● TASK TO COMPLETE: The listing below should be written out exactly; please include all of it.

# start of SUPPLIED INFORMATION

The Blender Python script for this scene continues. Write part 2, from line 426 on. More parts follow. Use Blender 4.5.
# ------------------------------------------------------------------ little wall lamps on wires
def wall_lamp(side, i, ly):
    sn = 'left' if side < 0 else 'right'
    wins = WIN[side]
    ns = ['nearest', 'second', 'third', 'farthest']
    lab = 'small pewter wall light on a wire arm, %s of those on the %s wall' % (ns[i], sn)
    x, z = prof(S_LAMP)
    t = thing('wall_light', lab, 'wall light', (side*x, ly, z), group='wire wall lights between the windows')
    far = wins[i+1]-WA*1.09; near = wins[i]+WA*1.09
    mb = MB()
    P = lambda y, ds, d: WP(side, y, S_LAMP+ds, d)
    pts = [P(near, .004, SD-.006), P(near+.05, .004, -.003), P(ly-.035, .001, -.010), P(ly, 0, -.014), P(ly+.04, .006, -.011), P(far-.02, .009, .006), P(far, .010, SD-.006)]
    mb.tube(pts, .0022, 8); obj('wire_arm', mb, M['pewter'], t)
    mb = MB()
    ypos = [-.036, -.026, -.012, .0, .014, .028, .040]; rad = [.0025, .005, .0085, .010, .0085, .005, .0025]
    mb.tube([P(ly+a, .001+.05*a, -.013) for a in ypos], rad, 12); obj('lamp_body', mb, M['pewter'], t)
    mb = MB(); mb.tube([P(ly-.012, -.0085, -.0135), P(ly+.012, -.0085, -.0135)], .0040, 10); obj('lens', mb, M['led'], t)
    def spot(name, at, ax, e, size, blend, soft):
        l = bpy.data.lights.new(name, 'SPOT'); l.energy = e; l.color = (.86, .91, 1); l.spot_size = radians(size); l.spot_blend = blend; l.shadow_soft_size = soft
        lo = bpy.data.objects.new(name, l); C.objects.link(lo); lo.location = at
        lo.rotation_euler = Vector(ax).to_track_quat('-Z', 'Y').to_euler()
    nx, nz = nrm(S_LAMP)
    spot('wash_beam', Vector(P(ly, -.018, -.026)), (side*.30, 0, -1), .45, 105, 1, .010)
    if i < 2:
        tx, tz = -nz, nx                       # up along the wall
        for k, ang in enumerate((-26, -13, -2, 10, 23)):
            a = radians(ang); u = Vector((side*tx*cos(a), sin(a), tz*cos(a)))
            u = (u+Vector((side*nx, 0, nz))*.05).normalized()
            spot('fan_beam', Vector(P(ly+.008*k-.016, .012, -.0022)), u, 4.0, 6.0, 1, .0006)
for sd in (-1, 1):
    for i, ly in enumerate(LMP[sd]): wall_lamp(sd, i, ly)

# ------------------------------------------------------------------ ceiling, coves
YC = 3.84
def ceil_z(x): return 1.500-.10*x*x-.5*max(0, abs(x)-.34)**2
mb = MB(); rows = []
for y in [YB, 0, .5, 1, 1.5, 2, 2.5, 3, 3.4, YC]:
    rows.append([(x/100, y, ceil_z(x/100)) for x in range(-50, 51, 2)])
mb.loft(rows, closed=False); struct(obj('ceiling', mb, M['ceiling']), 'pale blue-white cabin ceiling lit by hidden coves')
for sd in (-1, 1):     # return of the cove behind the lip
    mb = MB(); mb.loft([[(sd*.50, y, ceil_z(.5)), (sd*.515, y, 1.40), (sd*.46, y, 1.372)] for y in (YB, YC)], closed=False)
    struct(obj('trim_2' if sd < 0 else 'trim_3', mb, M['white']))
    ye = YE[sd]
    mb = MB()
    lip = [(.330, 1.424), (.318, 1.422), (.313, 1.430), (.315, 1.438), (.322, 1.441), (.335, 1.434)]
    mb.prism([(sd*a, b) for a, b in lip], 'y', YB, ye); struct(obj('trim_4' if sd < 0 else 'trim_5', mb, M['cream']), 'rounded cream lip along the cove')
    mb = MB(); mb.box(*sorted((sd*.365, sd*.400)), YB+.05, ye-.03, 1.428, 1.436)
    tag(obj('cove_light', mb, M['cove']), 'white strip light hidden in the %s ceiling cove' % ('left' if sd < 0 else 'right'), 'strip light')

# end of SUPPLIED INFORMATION

● RIGHT ANSWER:
The Blender Python script for this scene continues. Write part 2, from line 426 on. More parts follow. Use Blender 4.5.
# ------------------------------------------------------------------ little wall lamps on wires
def wall_lamp(side, i, ly):
    sn = 'left' if side < 0 else 'right'
    wins = WIN[side]
    ns = ['nearest', 'second', 'third', 'farthest']
    lab = 'small pewter wall light on a wire arm, %s of those on the %s wall' % (ns[i], sn)
    x, z = prof(S_LAMP)
    t = thing('wall_light', lab, 'wall light', (side*x, ly, z), group='wire wall lights between the windows')
    far = wins[i+1]-WA*1.09; near = wins[i]+WA*1.09
    mb = MB()
    P = lambda y, ds, d: WP(side, y, S_LAMP+ds, d)
    pts = [P(near, .004, SD-.006), P(near+.05, .004, -.003), P(ly-.035, .001, -.010), P(ly, 0, -.014), P(ly+.04, .006, -.011), P(far-.02, .009, .006), P(far, .010, SD-.006)]
    mb.tube(pts, .0022, 8); obj('wire_arm', mb, M['pewter'], t)
    mb = MB()
    ypos = [-.036, -.026, -.012, .0, .014, .028, .040]; rad = [.0025, .005, .0085, .010, .0085, .005, .0025]
    mb.tube([P(ly+a, .001+.05*a, -.013) for a in ypos], rad, 12); obj('lamp_body', mb, M['pewter'], t)
    mb = MB(); mb.tube([P(ly-.012, -.0085, -.0135), P(ly+.012, -.0085, -.0135)], .0040, 10); obj('lens', mb, M['led'], t)
    def spot(name, at, ax, e, size, blend, soft):
        l = bpy.data.lights.new(name, 'SPOT'); l.energy = e; l.color = (.86, .91, 1); l.spot_size = radians(size); l.spot_blend = blend; l.shadow_soft_size = soft
        lo = bpy.data.objects.new(name, l); C.objects.link(lo); lo.location = at
        lo.rotation_euler = Vector(ax).to_track_quat('-Z', 'Y').to_euler()
    nx, nz = nrm(S_LAMP)
    spot('wash_beam', Vector(P(ly, -.018, -.026)), (side*.30, 0, -1), .45, 105, 1, .010)
    if i < 2:
        tx, tz = -nz, nx                       # up along the wall
        for k, ang in enumerate((-26, -13, -2, 10, 23)):
            a = radians(ang); u = Vector((side*tx*cos(a), sin(a), tz*cos(a)))
            u = (u+Vector((side*nx, 0, nz))*.05).normalized()
            spot('fan_beam', Vector(P(ly+.008*k-.016, .012, -.0022)), u, 4.0, 6.0, 1, .0006)
for sd in (-1, 1):
    for i, ly in enumerate(LMP[sd]): wall_lamp(sd, i, ly)

# ------------------------------------------------------------------ ceiling, coves
YC = 3.84
def ceil_z(x): return 1.500-.10*x*x-.5*max(0, abs(x)-.34)**2
mb = MB(); rows = []
for y in [YB, 0, .5, 1, 1.5, 2, 2.5, 3, 3.4, YC]:
    rows.append([(x/100, y, ceil_z(x/100)) for x in range(-50, 51, 2)])
mb.loft(rows, closed=False); struct(obj('ceiling', mb, M['ceiling']), 'pale blue-white cabin ceiling lit by hidden coves')
for sd in (-1, 1):     # return of the cove behind the lip
    mb = MB(); mb.loft([[(sd*.50, y, ceil_z(.5)), (sd*.515, y, 1.40), (sd*.46, y, 1.372)] for y in (YB, YC)], closed=False)
    struct(obj('trim_2' if sd < 0 else 'trim_3', mb, M['white']))
    ye = YE[sd]
    mb = MB()
    lip = [(.330, 1.424), (.318, 1.422), (.313, 1.430), (.315, 1.438), (.322, 1.441), (.335, 1.434)]
    mb.prism([(sd*a, b) for a, b in lip], 'y', YB, ye); struct(obj('trim_4' if sd < 0 else 'trim_5', mb, M['cream']), 'rounded cream lip along the cove')
    mb = MB(); mb.box(*sorted((sd*.365, sd*.400)), YB+.05, ye-.03, 1.428, 1.436)
    tag(obj('cove_light', mb, M['cove']), 'white strip light hidden in the %s ceiling cove' % ('left' if sd < 0 else 'right'), 'strip light')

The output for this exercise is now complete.